Written problem = Only the lines from the start of the data to the line containing "scatter('bank_stones', 'pale stones", both included, should be output, exactly and without pictures.
▽
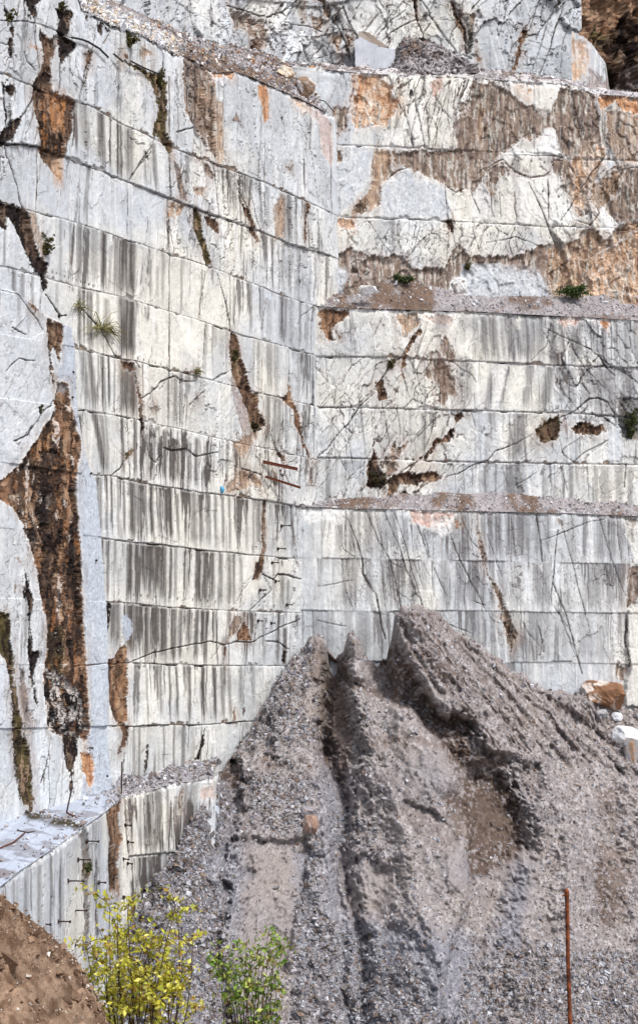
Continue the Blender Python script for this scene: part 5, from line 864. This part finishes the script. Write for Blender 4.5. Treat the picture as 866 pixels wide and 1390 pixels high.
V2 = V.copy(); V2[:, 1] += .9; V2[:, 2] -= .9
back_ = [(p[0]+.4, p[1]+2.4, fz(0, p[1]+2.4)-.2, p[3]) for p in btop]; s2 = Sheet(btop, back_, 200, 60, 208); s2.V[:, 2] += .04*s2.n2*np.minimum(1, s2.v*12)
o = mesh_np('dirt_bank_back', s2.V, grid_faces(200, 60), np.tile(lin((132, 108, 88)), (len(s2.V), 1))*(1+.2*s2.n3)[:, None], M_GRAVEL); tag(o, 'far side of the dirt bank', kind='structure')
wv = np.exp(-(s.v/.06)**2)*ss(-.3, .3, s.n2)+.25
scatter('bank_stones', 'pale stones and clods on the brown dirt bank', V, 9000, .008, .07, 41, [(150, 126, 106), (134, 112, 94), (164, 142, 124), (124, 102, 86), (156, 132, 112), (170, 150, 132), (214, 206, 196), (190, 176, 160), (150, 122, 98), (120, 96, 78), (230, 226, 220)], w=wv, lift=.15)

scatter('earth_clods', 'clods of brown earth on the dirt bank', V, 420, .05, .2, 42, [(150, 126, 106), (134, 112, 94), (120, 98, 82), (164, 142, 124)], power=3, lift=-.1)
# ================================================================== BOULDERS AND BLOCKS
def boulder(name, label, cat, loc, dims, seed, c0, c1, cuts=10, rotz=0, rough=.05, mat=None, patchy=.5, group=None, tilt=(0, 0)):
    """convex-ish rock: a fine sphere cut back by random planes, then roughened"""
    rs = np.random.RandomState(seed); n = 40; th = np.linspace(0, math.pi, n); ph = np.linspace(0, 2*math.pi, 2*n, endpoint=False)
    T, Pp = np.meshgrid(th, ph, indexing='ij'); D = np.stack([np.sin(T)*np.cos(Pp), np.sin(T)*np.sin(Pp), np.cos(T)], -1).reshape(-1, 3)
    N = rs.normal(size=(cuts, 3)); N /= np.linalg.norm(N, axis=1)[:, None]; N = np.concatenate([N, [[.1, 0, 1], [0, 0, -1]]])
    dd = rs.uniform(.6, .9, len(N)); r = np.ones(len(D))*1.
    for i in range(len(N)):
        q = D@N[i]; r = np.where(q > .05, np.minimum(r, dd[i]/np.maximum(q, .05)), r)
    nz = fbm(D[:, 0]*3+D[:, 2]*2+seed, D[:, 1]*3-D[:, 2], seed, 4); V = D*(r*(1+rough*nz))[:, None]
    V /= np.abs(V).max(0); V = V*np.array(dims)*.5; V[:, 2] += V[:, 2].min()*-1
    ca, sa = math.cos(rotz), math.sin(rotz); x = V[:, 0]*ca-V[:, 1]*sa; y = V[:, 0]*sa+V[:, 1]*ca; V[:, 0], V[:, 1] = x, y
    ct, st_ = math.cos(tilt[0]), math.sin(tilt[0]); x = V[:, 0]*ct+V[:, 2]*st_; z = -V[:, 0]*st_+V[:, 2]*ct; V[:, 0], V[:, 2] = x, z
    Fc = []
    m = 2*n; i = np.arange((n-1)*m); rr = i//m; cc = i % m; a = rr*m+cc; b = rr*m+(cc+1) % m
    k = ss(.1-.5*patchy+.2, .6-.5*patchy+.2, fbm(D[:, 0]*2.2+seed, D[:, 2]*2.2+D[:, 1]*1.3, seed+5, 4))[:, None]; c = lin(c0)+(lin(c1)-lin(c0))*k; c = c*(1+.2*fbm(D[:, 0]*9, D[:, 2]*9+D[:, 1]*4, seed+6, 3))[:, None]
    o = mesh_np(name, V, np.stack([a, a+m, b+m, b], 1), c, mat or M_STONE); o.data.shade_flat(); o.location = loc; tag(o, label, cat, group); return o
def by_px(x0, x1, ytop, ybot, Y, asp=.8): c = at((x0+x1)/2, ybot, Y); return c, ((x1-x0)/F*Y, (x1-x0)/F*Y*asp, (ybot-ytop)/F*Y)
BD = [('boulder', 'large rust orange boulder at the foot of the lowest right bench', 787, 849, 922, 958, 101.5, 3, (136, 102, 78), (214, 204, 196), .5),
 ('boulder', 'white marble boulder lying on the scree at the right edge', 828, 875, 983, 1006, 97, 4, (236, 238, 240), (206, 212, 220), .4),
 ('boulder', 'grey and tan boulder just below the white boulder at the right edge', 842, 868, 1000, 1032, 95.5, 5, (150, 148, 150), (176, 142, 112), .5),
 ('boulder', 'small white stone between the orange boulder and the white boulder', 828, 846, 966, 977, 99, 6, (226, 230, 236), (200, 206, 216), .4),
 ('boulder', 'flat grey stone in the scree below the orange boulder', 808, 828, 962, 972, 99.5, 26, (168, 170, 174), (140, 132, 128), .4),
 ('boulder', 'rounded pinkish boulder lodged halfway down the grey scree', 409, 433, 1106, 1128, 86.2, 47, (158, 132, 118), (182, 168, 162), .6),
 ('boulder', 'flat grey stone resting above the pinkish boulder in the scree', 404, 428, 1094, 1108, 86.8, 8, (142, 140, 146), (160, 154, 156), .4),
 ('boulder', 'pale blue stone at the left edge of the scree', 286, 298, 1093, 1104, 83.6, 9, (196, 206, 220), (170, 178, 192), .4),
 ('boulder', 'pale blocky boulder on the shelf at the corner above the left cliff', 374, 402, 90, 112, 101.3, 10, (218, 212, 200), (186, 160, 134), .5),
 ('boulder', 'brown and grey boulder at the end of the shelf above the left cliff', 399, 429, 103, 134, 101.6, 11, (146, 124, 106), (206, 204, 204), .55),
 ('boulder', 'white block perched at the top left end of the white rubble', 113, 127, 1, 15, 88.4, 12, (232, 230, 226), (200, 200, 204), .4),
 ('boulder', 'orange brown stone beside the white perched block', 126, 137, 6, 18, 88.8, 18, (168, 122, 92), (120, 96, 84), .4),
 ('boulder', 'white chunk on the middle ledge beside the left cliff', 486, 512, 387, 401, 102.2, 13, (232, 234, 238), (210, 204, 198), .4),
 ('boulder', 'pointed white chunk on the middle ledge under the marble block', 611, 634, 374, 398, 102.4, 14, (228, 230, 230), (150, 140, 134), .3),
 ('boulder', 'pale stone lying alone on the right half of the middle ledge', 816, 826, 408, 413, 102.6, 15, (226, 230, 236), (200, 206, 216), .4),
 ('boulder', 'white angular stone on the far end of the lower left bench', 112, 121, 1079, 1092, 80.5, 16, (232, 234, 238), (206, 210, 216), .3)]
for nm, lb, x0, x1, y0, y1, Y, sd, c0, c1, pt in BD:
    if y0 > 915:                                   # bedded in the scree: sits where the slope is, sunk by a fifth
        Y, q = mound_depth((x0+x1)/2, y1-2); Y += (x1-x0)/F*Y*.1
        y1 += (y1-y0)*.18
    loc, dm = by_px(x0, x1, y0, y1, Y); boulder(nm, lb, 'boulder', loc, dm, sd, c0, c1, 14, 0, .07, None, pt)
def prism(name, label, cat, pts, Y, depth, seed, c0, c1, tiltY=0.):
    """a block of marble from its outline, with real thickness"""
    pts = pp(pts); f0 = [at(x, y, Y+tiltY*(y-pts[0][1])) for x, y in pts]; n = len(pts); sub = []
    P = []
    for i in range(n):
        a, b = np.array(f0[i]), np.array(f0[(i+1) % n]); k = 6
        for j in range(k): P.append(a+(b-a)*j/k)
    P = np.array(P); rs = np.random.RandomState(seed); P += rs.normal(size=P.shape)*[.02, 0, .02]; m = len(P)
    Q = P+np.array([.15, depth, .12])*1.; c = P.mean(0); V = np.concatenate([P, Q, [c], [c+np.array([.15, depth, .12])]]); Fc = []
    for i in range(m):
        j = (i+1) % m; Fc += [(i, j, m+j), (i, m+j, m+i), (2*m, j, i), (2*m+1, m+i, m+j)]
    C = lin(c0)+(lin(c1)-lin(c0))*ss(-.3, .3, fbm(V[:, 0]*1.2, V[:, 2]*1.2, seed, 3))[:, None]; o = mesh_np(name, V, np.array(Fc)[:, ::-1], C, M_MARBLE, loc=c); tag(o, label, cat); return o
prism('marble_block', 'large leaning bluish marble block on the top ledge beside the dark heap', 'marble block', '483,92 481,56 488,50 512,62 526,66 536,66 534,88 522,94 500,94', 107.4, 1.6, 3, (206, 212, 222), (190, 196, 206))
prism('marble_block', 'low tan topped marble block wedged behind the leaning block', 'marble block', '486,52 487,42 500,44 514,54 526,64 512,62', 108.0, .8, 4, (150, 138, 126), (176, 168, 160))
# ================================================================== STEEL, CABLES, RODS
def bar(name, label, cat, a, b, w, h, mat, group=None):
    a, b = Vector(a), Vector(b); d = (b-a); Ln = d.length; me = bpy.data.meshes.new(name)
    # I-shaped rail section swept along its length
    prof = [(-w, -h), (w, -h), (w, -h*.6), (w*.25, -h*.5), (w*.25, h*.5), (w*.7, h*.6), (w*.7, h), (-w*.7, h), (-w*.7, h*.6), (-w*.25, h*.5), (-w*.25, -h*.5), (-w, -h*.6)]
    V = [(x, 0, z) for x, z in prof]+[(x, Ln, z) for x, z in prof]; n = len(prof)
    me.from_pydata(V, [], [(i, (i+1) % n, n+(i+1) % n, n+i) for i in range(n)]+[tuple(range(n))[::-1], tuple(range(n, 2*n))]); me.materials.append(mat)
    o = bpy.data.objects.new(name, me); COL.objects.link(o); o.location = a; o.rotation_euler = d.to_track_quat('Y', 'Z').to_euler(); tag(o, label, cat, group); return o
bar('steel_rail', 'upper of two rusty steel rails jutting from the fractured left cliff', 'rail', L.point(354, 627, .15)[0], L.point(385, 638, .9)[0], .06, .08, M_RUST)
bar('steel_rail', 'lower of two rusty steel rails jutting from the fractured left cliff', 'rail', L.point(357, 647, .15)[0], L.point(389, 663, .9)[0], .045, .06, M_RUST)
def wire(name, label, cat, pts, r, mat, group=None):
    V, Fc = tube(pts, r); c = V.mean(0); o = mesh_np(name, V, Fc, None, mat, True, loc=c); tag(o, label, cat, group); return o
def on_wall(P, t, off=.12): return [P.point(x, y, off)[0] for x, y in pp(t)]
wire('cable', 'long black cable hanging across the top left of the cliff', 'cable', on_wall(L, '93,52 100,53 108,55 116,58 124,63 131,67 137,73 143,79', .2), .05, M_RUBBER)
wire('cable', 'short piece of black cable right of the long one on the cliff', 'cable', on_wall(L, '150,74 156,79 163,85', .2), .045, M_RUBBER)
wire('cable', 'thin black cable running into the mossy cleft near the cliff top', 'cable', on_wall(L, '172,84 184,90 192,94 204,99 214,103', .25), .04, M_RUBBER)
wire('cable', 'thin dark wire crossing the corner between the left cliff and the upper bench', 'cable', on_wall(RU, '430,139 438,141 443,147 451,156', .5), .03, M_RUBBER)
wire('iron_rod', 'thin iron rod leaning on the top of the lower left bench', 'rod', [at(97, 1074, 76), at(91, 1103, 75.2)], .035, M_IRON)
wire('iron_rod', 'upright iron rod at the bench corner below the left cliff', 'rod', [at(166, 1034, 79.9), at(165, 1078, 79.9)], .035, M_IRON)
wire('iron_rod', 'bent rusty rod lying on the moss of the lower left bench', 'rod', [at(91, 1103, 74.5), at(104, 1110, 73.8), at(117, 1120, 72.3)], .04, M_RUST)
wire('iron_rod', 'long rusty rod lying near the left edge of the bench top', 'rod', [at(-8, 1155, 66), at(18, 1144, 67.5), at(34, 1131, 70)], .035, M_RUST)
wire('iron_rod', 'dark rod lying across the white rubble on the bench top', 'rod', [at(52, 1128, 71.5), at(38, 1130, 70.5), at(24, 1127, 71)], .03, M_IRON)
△
Problem solution =
Continue the Blender Python script for this scene: part 5, from line 864. This part finishes the script. Write for Blender 4.5. Treat the picture as 866 pixels wide and 1390 pixels high.
V2 = V.copy(); V2[:, 1] += .9; V2[:, 2] -= .9
back_ = [(p[0]+.4, p[1]+2.4, fz(0, p[1]+2.4)-.2, p[3]) for p in btop]; s2 = Sheet(btop, back_, 200, 60, 208); s2.V[:, 2] += .04*s2.n2*np.minimum(1, s2.v*12)
o = mesh_np('dirt_bank_back', s2.V, grid_faces(200, 60), np.tile(lin((132, 108, 88)), (len(s2.V), 1))*(1+.2*s2.n3)[:, None], M_GRAVEL); tag(o, 'far side of the dirt bank', kind='structure')
wv = np.exp(-(s.v/.06)**2)*ss(-.3, .3, s.n2)+.25
scatter('bank_stones', 'pale stones and clods on the brown dirt bank', V, 9000, .008, .07, 41, [(150, 126, 106), (134, 112, 94), (164, 142, 124), (124, 102, 86), (156, 132, 112), (170, 150, 132), (214, 206, 196), (190, 176, 160), (150, 122, 98), (120, 96, 78), (230, 226, 220)], w=wv, lift=.15)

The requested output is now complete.